Para nos apercebermos da miséria da nossa realidade cultural e intelectual de hoje, leiam-se por exemplo, é o que me ocorre agora as cartas de António José Saraiva para Luísa Dacosta, ou o diálogo entre o mesmo António José Saraiva e Óscar Lopes, acontecido por iniciativa de José Carlos de Vasconcelos. Um livrinho... 10 euros também editado pela Gradiva.

P: Que projectos podemos esperar para o futuro da Gradiva?

R: Grandes livros, ainda mais rigorosamente seleccionados, nos vários géneros que publicamos, desde logo na ciência (agora, uma verdadeira resistência).
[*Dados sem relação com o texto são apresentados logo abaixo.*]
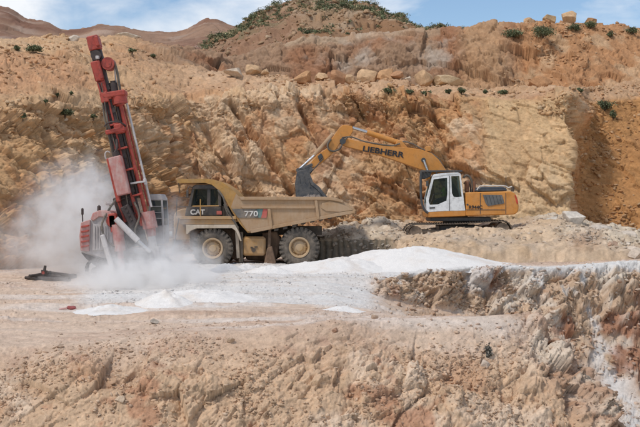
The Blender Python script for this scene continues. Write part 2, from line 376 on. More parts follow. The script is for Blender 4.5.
talus = sstep(4.6, 5.1, sg) * (1 - sstep(5.9, 6.05, sg)) * sstep(380, 440, px)
mesa_end = sstep(3.9, 4.2, sg) * (1 - sstep(4.7, 5, sg)) * sstep(400, 440, px)
flat = np.clip(1 - bank - cliff - talus - mesa_end, 0, 1)
S_ = shear(P + .05 * mid[:, None], 1.0, (.8, .8, 1.2), -.6)
fr, rs_ = fracture(S_, 1.5, (11, 12, 13, 14, 15), .25)
fs, rf_ = fracture(P + .04 * mid[:, None], .24, (16, 17, 18), .22)
r1, r2, r3 = rs_[0], rs_[1], rs_[3]
streak = fbm(P * np.array([.22, 1.6, 1]), 4, 141)
rid = fbm(S_ / .9, 4, 143, ridged=True)
rug = sstep(505, 545, px) * (1 - sstep(660, 700, px)) * sstep(1.6, 2.4, sg) * (1 - sstep(4.9, 5.6, sg))
rough_ = np.clip(.8 + 1.6 * fbm(P / 2.4, 3, 145), .25, 1.6)
d = cliff * (1 - .55 * sstep(540, 565, px) * sstep(315, 345, py)) * (.35 * low + 1.25 * fr + .14 * rid + .5 * fs) + bank * (.30 * low + rough_ * (.50 * fr + .06 * rid) + .42 * fs + .03 * mid) \
    + (talus + mesa_end) * (.4 * low + .55 * fr + .7 * fs + .10 * mid) + rug * (.55 * low + .9 * fr + .25 * rid) \
    + flat * (.10 * low + .06 * streak + .04 * mid + .6 * fs * sstep(-.1, .6, mid + .1)) + .015 * fine
n2 = n.copy()
P2 = P + n2 * d[:, None]
# ruts and ridges left by wheels, running across the floor
for y0, a in ((33.5, .07), (34.6, -.08), (36.4, .07), (30.5, -.07), (37.2, -.07), (39.5, .06), (40.3, -.06)):
    P2[:, 2] += flat * a * np.exp(-((P[:, 1] - y0 - .06 * P[:, 0] + .35 * low) / .22) ** 2)
c = lerp(FLOOR, (.52, .37, .275), sstep(-.1, .45, streak + .3 * mid))
c = lerp(c, (.68, .58, .50), sstep(.05, .5, fbm(P * np.array([.15, .9, 1]), 4, 151) - .1 * (sg < 3.5)) * .85)
cb = lerp(BANK, (.48, .28, .165), sstep(.0, .5, fbm(P / 1.7, 4, 155) + .3 * (r1 - .5)) * .7)
cb = lerp(cb, (.68, .52, .385), sstep(.1, .5, fbm(P / 1.3, 4, 159) + .35 * (r2 - .5)) * .8)
cb = lerp(cb, (.43, .21, .12), sstep(.33, .55, fbm(P / .8, 4, 161) + .2 * low) * .7)
c = lerp(c, cb, bank)
cc = lerp((.54, .38, .255), (.37, .19, .115), sstep(-.05, .4, fbm(P / 1.1, 4, 163) + .5 * (r1 - .5)))
cc = lerp(cc, (.70, .60, .49), sstep(.05, .4, fbm(P / 1.5, 4, 167) + .5 * (r2 - .5)) * .85)
c = lerp(c, cc, cliff)
c = lerp(c, lerp((.55, .40, .285), (.47, .31, .20), sstep(-.2, .3, low)), np.clip(talus + mesa_end, 0, 1))
c = lerp(c, lerp((.44, .27, .175), (.66, .54, .42), sstep(-.1, .35, fbm(P / 1.2, 4, 183) + .6 * (r2 - .5))), rug * .8)
# spilt white rock dust: on the floor round the drill, over the cliff lip, and a chute below it
wy = P[:, 1] + 1.1 * low + .8 * mid
w = sstep(32.4, 34.0, wy + 1.2 * fbm(P / 2.2, 3, 175) + .03 * np.clip(125 - px, 0, 99)) * sstep(62, 100, px + 18 * low) * (1 - sstep(50, 53, P[:, 1])) * (1 - sstep(360, 395, px)) * flat * (.86 + .14 * sstep(-.25, .15, fbm(P * np.array([.35, 1.3, 1]), 4, 177)))
w = np.maximum(w, .55 * sstep(.12, .42, fbm(P * np.array([.25, 1.1, 1]), 4, 171)) * flat * sstep(31.5, 33, P[:, 1]) * sstep(60, 180, px) * (1 - sstep(400, 440, px)))
w = np.maximum(w, sstep(6.90, 6.98, sg + .08 * mid) * (1 - sstep(7.7, 7.9, sg + .65 * sstep(455, 490, px))) * sstep(360, 390, px))
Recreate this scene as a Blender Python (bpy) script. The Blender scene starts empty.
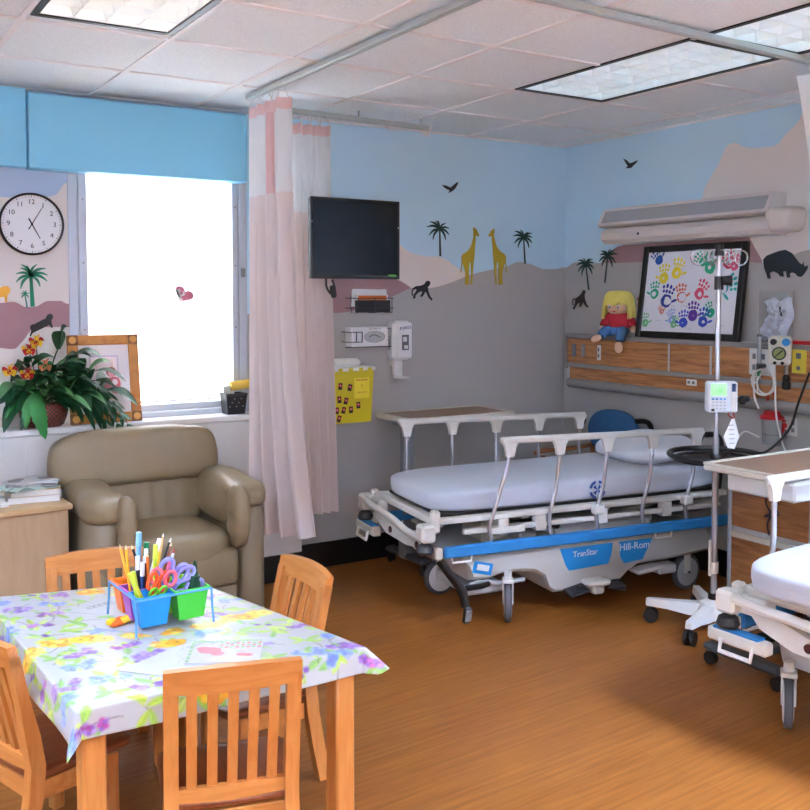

Enfim, livros de que a generalidade da crítica de hoje não é capaz de falar, mas que os nossos leitores esperam de nós e sabem apreciar. Acho, aliás, ao contrário do que muita gente nesta actividade me parece continuar a pensar, que muito em breve só haverá́ mesmo lugar significativamente para pequeníssimas tiragens de grandes livros.

Os e-books são gadgets, já a passar da moda que nunca foram significativamente mesmo lá fora. Não salvaram a leitura na dimensão que estou a referir. De facto, aquilo que temos estado a assistir (há muitos indicadores disto) não é ao fim do livro, mas ao fim da leitura. Restará uma elite cada vez mais restrita que para o ser lê.

Repare que mesmo nas universidades não são apenas os alunos, as novíssimas gerações que lá vão entrando, mas também são professores. Não lêem. Ia anualmente a uma universidade participar em aulas ou conferências e todos os anos ia verificando a tragédia sempre crescente. E os cada vez menos professores que lêem verificam o mesmo.

A partir de 1500 (período em que grandes especialistas consideram ter ocorrido a única revolução total) não houve nenhuma grande manifestação humana, nas artes, nas ciências, etc., que não implicasse, de algum modo, a leitura e o livro.

Estaremos a viver o início de uma era de trevas? E onde estão hoje os mosteiros perdidos nas montanhas onde a luz se abrigou? Esperava-se que hoje fossem as Universidades. Mas, pelo contrário, são terreno e irradiação do delírio, do ódio ao que realizou o melhor da nossa Humanidade.